Hi,

I’d just leave the host OS as a server in its own workgroup. You can put the DC 
in a VM.

Either way though (DC on host or DC in a VM), there is no magic to the 
networking settings for a DC. Use itself as a DNS server, and then have it use 
root hints, or point to your ISP’s DNS server as a forwarder. Strongly 
recommend running DNS on your DC

From: [email protected] [mailto:[email protected]] On 
Behalf Of Greg Keogh
Sent: Tuesday, 28 December 2010 6:29 PM
To: 'ozDotNet'
Subject: [OT] Windows 2008 and Hyper-V

OK folks, thanks for the clues. I abandoned Hyper-V "core" as being too much 
trouble. I did like the idea of a bare bones hypervisor (like we had in the 
mainframe days), but finding and learning the command prompt scripts is too 
much burden. I've installed Win2008 R2 Standard over the top of it.

This is the first time I've used Win2008 and I'm finding that the configuration 
tools and wizards have expanded greatly with a bewildering number of options. 
I've given it a fixed IP address and installed the Active Directory Domain 
Services, DHCP Server and Hyper-V roles. I connected to the Hyper-V manager 
locally and created a VHD for my file/web server and it's now installing okay, 
I think.

I hope someone agrees that I've got the structure right, with the Win2008 DC OS 
as the "real" one, and the file/web server inside a VHD.
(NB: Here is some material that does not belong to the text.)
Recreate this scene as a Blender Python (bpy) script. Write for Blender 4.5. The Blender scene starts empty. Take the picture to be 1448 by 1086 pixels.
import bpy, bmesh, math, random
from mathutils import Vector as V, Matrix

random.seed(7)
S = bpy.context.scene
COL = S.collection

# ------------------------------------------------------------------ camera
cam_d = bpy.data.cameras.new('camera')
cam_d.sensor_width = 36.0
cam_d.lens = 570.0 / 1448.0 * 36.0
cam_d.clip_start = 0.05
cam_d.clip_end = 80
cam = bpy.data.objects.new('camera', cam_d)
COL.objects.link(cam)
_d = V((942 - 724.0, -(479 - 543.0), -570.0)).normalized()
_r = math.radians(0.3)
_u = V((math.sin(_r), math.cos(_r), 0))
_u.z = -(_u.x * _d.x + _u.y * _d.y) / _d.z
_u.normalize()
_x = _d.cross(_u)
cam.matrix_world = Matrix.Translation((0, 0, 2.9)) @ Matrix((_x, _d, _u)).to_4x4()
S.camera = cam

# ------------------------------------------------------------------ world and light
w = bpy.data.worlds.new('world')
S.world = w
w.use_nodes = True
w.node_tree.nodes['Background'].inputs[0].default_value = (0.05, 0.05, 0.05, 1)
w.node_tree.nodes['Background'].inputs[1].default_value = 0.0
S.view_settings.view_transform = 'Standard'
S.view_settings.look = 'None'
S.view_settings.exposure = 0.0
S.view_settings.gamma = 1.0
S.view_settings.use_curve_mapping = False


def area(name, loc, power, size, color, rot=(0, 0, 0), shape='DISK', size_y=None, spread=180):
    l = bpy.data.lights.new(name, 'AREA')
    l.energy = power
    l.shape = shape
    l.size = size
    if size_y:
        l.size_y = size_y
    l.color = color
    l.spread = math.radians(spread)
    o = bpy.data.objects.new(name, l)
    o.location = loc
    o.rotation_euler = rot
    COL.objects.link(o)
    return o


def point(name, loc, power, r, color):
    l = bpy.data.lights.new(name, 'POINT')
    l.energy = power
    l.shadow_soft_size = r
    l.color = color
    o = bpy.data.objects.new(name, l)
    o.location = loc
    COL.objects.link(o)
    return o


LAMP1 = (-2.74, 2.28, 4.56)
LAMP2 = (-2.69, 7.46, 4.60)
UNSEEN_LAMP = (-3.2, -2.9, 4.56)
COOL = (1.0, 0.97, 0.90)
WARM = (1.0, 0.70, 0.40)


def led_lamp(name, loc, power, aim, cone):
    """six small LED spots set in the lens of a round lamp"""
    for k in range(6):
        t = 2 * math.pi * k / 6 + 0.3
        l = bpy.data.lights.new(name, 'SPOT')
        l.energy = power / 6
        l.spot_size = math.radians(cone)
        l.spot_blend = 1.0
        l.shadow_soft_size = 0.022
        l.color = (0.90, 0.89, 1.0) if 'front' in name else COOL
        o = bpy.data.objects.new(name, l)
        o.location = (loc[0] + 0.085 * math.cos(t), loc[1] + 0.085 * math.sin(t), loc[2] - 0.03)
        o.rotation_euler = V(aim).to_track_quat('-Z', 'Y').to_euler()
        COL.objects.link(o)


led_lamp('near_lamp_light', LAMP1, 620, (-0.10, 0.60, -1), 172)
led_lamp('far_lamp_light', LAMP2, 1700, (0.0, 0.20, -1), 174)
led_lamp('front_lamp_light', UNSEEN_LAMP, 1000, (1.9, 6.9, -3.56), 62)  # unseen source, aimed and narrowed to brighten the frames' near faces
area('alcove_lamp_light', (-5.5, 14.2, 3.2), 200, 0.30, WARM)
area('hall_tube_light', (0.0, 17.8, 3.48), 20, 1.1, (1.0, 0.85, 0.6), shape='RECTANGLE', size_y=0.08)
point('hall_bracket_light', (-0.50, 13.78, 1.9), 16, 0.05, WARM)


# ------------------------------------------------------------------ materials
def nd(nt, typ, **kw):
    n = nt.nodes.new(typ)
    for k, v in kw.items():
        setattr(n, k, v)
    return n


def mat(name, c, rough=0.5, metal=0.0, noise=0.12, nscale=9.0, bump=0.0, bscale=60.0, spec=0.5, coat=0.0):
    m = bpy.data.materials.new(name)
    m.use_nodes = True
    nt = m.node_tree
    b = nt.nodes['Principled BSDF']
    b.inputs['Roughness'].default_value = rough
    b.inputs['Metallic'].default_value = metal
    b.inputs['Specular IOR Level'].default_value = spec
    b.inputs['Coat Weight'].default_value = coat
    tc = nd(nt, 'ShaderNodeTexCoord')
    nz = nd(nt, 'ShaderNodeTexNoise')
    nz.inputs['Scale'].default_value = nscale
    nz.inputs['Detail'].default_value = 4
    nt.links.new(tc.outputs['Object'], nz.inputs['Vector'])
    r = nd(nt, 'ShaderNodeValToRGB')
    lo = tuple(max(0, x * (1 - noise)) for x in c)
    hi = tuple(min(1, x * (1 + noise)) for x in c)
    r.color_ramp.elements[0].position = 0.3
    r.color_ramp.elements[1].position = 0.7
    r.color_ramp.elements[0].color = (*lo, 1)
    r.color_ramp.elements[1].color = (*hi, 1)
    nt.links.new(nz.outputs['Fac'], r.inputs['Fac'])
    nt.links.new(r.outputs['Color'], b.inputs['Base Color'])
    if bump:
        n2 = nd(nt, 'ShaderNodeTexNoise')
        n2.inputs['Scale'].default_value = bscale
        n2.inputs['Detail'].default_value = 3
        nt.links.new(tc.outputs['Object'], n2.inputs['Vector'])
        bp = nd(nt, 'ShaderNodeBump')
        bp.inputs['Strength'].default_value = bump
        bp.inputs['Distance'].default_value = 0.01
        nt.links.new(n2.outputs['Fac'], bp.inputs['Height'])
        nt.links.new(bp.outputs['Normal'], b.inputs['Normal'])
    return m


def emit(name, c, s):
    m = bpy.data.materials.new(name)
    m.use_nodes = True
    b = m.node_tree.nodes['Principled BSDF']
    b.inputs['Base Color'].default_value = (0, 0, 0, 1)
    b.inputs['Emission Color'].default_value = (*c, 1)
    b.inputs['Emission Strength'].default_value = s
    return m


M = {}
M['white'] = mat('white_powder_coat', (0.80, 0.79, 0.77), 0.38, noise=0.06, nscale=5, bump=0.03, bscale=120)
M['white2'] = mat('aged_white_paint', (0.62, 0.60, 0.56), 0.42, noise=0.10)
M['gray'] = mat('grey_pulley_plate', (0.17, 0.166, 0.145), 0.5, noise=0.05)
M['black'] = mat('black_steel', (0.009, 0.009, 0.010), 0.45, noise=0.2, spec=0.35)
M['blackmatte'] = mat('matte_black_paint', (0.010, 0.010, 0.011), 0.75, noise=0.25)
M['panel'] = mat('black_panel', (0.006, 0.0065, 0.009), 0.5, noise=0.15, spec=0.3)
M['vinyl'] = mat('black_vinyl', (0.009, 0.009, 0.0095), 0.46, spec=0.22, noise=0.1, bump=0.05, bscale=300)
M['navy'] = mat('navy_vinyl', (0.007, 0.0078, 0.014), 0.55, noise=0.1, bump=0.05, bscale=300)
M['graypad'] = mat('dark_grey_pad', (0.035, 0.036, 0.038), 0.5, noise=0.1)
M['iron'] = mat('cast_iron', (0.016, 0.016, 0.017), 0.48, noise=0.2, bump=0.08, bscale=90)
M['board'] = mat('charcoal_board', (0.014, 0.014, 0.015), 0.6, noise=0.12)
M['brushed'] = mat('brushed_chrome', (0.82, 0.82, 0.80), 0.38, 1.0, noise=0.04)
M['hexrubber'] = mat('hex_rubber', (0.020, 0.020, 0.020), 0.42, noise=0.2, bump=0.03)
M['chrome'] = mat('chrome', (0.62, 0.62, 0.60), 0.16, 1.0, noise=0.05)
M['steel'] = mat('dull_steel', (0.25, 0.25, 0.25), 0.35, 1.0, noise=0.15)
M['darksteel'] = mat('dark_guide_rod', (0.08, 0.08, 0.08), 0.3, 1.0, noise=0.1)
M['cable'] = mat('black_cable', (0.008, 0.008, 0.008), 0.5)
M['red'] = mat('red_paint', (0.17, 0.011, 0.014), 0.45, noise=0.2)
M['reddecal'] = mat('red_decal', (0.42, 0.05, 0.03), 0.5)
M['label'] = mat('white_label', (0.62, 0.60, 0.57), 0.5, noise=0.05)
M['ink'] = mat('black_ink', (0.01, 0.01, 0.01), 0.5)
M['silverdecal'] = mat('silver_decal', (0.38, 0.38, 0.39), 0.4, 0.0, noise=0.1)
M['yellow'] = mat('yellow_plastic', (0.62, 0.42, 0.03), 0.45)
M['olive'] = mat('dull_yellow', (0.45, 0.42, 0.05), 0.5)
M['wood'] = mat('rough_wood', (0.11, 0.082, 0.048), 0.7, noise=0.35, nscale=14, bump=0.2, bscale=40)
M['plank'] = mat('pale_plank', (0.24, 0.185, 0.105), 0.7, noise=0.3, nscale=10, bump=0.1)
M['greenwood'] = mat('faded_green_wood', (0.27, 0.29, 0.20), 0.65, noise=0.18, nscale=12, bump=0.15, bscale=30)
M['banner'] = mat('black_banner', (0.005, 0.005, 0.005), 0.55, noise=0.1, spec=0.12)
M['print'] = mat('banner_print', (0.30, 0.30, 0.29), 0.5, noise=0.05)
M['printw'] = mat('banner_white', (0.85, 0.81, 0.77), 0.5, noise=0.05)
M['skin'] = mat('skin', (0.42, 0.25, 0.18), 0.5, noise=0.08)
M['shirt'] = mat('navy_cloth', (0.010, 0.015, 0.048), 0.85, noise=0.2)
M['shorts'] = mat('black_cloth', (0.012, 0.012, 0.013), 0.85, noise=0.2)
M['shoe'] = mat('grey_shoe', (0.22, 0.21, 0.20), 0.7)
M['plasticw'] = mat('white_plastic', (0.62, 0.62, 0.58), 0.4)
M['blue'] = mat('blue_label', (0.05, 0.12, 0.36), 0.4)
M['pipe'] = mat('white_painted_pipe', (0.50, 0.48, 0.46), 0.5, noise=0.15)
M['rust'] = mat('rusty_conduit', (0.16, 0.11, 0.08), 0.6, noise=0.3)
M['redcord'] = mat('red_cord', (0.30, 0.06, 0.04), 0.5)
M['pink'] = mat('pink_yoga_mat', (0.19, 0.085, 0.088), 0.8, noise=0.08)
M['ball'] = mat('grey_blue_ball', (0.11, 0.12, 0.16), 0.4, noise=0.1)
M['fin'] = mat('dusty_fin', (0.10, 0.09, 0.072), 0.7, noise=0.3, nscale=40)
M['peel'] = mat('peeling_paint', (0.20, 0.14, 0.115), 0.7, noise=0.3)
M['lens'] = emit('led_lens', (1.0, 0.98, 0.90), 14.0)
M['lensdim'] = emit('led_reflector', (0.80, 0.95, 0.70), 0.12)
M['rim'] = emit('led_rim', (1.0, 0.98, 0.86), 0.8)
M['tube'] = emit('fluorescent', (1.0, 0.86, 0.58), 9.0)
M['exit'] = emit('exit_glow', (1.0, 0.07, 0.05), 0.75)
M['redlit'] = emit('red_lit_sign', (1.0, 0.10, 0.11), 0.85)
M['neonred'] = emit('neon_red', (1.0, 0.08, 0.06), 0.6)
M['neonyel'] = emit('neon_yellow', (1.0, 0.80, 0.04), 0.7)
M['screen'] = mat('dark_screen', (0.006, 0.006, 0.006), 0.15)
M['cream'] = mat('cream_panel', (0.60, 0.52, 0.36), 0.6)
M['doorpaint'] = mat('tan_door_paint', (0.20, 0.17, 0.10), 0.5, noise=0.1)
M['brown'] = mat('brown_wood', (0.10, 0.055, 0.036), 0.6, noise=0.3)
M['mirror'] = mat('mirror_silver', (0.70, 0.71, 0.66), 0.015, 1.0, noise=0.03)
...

The trouble is that I don't know for certain how to setup a DC correctly with 
DNS, gateways, DHCP, etc. The last time I tried it I did something subtly wrong 
and I got random DNS failures. A neighbour who is a networking specialist came 
down one evening and tweaked values and got it all working perfectly. He's 
moved to the other side of town, so I guess I'm on my own now. Whoo-hoo!